I’m sure if my father had it all to do over again, things would be different. Vastly different, by his own admission. And therein lies perhaps the deepest tragedy in this narrative. He was a gifted man, a visionary with myriad talents who stubbornly pursued his dreams, sailing boldly where no one had sailed before. A giant among his people, a man who influenced tens of thousands, a man who reached the pinnacle of fame and honor within the boundaries of his culture, a man now approaching the sunset of a long and productive life.

And here, at this point, at the journey’s end, he is realizing too late the utter futility of the strident, hard core Amish polemics that defined so much of who he was. Realizing too late that so much of what was so important to him a lifetime ago has crumpled to dust and ashes at his feet.

Much of what truly mattered in life passed him by, because of his choices. And as he has discovered, we rarely get second chances at things like that.

Sometimes there is a second chance, if one is young enough to change. Or decides to change at any age. In either case, it’s rare. But it can happen.
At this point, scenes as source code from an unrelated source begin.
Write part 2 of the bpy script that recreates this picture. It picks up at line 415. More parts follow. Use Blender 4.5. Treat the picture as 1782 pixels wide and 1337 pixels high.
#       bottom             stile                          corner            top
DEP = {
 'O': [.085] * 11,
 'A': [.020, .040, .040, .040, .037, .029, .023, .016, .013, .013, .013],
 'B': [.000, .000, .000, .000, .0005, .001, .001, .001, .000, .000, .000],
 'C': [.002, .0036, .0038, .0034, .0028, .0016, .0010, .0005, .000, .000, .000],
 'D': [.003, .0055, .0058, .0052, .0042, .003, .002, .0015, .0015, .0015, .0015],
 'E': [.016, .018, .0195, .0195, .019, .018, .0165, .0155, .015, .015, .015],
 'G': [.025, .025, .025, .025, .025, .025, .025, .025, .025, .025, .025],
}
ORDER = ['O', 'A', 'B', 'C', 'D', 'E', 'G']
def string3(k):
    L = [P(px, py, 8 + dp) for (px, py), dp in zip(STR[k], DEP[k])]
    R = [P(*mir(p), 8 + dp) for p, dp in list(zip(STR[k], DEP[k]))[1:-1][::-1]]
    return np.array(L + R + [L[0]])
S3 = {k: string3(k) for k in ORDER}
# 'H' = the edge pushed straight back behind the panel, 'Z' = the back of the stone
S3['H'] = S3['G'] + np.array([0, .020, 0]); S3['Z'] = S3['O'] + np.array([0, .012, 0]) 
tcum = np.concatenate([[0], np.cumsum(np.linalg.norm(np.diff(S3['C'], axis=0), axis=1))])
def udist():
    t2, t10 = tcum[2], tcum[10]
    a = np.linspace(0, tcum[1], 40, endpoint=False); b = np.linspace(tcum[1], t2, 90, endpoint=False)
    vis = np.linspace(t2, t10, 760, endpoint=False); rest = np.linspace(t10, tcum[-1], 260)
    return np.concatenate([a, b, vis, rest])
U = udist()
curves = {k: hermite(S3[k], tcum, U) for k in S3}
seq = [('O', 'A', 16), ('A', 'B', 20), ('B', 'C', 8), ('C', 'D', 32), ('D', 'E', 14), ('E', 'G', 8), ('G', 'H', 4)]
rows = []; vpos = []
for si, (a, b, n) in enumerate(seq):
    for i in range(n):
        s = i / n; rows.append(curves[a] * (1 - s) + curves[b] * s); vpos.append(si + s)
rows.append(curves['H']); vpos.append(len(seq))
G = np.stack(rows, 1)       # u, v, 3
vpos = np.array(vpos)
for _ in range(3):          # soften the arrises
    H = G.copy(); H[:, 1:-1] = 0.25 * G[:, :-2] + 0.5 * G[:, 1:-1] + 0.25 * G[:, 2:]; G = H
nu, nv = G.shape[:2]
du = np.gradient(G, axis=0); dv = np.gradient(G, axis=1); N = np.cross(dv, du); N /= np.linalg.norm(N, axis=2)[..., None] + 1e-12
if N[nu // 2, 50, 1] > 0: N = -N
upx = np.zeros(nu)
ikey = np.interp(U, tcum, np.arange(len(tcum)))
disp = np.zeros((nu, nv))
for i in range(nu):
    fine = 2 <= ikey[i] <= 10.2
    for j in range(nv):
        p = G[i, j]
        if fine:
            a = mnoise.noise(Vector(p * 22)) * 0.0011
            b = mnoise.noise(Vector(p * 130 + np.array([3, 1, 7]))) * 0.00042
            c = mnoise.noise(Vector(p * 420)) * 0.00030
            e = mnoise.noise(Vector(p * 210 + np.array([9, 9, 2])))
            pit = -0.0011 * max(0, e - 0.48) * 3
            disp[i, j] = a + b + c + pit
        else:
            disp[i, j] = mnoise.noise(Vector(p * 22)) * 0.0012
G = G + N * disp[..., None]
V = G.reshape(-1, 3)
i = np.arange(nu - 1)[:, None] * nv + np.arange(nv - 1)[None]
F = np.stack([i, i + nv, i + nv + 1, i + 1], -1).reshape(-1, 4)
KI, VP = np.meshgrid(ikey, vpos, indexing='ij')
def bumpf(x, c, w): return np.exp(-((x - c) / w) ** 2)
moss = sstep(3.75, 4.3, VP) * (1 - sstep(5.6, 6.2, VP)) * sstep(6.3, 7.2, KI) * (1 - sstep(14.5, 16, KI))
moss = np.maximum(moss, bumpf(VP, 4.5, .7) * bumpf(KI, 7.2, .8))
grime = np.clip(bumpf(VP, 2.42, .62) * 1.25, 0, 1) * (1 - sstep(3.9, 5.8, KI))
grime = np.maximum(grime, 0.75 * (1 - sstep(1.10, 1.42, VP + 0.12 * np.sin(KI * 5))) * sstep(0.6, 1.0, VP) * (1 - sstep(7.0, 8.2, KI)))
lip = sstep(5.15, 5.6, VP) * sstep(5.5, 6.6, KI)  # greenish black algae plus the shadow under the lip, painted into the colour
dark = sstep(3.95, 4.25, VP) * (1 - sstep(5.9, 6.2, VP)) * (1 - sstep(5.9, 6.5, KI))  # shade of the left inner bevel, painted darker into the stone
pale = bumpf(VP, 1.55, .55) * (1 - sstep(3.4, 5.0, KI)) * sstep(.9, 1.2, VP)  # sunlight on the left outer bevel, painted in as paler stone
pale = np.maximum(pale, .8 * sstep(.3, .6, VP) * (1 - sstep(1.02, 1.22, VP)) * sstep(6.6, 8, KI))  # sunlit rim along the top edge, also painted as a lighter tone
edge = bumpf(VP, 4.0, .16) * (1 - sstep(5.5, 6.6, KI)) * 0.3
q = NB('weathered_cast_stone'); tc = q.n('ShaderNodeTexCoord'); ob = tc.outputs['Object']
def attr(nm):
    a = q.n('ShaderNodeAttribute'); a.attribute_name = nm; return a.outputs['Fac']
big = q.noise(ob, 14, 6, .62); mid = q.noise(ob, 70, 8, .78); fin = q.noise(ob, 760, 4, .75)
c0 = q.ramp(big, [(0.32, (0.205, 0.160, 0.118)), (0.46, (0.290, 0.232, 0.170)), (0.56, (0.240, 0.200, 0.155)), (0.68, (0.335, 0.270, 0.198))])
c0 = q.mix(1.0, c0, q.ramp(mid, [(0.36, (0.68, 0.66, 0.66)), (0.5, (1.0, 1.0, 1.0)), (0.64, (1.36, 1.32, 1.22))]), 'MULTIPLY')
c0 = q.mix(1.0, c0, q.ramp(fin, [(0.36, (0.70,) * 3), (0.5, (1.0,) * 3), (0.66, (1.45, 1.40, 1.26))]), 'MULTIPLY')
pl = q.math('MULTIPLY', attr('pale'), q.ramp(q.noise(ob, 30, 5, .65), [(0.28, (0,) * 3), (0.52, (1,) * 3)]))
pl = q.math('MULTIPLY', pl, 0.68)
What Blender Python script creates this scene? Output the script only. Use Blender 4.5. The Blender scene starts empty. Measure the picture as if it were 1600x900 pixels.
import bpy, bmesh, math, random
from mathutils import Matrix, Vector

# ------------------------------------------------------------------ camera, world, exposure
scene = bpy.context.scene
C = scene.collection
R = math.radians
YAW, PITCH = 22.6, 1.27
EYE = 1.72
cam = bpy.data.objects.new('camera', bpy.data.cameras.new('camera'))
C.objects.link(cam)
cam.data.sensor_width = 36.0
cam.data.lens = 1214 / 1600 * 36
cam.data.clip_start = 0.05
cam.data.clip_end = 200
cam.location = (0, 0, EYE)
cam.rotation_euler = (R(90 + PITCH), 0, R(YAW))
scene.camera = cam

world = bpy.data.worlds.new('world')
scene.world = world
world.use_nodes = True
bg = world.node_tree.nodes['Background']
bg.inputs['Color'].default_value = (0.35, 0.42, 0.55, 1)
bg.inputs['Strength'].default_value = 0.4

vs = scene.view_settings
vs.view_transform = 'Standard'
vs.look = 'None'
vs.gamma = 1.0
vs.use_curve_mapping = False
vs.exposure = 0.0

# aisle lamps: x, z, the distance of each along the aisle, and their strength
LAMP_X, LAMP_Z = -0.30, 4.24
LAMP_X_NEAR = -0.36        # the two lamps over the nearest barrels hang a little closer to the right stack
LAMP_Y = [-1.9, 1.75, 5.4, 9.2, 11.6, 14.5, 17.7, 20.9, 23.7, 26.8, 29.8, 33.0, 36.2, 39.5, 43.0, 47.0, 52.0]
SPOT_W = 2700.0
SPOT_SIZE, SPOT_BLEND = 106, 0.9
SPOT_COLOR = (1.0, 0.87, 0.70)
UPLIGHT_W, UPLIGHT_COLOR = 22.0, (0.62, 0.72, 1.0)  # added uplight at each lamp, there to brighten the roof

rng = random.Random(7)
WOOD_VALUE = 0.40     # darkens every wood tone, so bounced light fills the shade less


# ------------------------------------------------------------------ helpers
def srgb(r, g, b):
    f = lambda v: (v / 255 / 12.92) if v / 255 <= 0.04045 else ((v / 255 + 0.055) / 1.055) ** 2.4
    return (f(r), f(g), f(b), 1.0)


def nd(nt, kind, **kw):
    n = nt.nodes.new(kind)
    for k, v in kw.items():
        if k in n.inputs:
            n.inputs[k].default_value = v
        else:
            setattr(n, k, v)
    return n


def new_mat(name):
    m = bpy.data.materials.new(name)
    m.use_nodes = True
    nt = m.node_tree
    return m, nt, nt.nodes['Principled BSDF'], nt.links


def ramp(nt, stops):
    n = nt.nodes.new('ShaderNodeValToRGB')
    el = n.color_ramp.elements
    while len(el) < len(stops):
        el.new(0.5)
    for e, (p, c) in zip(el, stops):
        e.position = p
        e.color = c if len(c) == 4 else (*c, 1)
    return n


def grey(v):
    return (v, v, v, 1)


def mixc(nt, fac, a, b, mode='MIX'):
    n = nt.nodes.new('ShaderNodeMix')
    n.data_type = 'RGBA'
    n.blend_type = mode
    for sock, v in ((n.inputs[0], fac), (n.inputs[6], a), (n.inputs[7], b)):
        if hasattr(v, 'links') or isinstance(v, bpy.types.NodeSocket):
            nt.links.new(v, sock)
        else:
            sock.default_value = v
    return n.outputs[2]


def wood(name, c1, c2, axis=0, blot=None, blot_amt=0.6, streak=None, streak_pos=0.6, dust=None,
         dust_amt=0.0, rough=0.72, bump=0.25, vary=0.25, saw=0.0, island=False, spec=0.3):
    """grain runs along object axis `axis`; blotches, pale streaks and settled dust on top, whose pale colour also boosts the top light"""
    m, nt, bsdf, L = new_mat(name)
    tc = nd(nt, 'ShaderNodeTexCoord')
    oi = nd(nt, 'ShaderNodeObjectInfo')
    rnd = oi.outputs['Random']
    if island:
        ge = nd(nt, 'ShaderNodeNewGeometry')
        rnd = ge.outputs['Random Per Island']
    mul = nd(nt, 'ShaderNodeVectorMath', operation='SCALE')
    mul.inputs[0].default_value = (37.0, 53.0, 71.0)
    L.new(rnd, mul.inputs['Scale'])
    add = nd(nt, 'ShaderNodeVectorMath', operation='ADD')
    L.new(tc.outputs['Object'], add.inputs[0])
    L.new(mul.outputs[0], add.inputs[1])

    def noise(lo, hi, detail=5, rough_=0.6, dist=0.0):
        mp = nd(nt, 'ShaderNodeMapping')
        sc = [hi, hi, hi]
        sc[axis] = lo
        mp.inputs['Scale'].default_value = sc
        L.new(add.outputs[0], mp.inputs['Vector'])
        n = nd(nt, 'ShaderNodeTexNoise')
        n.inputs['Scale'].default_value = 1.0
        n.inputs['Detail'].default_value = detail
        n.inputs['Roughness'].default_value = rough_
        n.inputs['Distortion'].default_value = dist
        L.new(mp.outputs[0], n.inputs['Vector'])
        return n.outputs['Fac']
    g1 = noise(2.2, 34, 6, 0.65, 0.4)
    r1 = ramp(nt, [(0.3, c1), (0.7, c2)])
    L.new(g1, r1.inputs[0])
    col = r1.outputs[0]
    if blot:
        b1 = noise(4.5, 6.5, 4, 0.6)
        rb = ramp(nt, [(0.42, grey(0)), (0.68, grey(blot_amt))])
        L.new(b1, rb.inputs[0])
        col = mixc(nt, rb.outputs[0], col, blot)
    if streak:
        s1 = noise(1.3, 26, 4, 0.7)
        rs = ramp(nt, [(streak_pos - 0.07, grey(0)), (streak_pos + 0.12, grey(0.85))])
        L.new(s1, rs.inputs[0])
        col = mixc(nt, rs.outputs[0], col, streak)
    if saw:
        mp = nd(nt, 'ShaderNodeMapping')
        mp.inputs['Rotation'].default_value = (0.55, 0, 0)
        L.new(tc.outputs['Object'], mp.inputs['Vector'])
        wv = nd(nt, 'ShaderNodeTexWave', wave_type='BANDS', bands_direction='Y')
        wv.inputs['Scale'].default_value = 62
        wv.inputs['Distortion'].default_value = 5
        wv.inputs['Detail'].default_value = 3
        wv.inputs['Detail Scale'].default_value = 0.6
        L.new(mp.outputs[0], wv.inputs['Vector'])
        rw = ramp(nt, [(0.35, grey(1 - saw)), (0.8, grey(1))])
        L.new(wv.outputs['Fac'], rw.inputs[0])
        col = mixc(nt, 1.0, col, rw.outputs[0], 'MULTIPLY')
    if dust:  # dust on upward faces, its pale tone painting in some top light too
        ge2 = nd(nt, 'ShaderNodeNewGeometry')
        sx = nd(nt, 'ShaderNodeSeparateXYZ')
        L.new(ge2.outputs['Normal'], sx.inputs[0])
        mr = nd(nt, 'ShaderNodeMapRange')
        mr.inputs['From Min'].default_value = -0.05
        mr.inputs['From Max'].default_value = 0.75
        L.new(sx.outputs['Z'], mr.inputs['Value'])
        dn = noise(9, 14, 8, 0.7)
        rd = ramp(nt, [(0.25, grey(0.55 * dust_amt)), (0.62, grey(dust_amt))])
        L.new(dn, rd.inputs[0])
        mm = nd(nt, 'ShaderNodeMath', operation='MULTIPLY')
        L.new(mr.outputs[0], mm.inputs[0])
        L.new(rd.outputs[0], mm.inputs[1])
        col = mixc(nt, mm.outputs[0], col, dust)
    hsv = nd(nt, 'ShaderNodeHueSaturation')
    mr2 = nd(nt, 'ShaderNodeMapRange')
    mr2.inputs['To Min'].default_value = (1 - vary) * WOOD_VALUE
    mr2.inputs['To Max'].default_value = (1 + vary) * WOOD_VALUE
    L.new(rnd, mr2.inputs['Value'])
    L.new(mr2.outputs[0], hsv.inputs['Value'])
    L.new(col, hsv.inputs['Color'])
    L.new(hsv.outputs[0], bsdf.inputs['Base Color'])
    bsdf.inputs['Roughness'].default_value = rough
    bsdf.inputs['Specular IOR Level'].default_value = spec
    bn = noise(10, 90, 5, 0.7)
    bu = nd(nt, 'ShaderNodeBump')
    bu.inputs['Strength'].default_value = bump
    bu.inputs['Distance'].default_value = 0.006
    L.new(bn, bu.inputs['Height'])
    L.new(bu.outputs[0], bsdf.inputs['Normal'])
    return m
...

That’s one reason, maybe the main reason I’m writing this, for those who might yet pull back from the brink while they still can. While there is still life left to live.

Family is family and blood is blood. And there is no more to say.

Uncle Virgil and Aunt Mary stayed with the Daviess Amish church. Raised a family. And then, in the late 1970s, they left too. Joined the Block church, I suppose, or some similar “car church.” Now Mom was the only one who remained Amish, in all her family. I can’t say for sure whether my father admonished Virgil about the matter, when he had a chance. I can’t imagine any other scenario. Virgil probably smiled serenely and remained silent.

In 1997, Mary was struck with Alzheimers. She sank rapidly into that twilight existence where her body remained healthy after her mind had fled. The same place in which my mother resides today. Virgil faithfully and quietly remained with his wife and cared for her. For ten years. He didn’t get out much. Just stayed with her, the woman he loved from his youth.

In 2007, after a decade of suffering, she was mercifully released. I remember hearing the news with barely a twinge. She was a stranger to me. I don’t know if any in my family attended the funeral. I suppose a few may have, but I don’t know that. I hope someone did.

And then he was alone. He stayed with his daughters and their families. Reveled in his grandchildren.

I had not seen him in years, I don’t even remember the last time. And then, in late July, I made a rare one-day trip to Daviess. A gathering of sorts, that I wanted to attend. Virgil showed up, accompanied by his son or son-in-law. He hobbled slowly with the help of a walker. Sat there on a bench. I saw him from across the yard, and eventually went and sat beside him. We visited. He knew who I was. I should have had a picture taken of the two of us. But I didn’t. Never even crossed my mind. That’s my loss.

A few weeks later he was gone. He passed away in the early hours of Friday, August 13, 2010. I don’t know when his family realized the end was imminent. Probably at some point during the previous evening. The children came to be with him. As the night hours passed, he slipped in and out of consciousness.

He stirred now and then. And twice, he looked off into the distance and called his wife’s name. “Mary!”

They may have sensed her presence, the others in the room, but their eyes could not behold her.

“Do you see her? Do you see Mom?” They asked. His sunken face lit up. He smiled and nodded. Yes.

And by the time the sun came up, he had quietly slipped away to join her.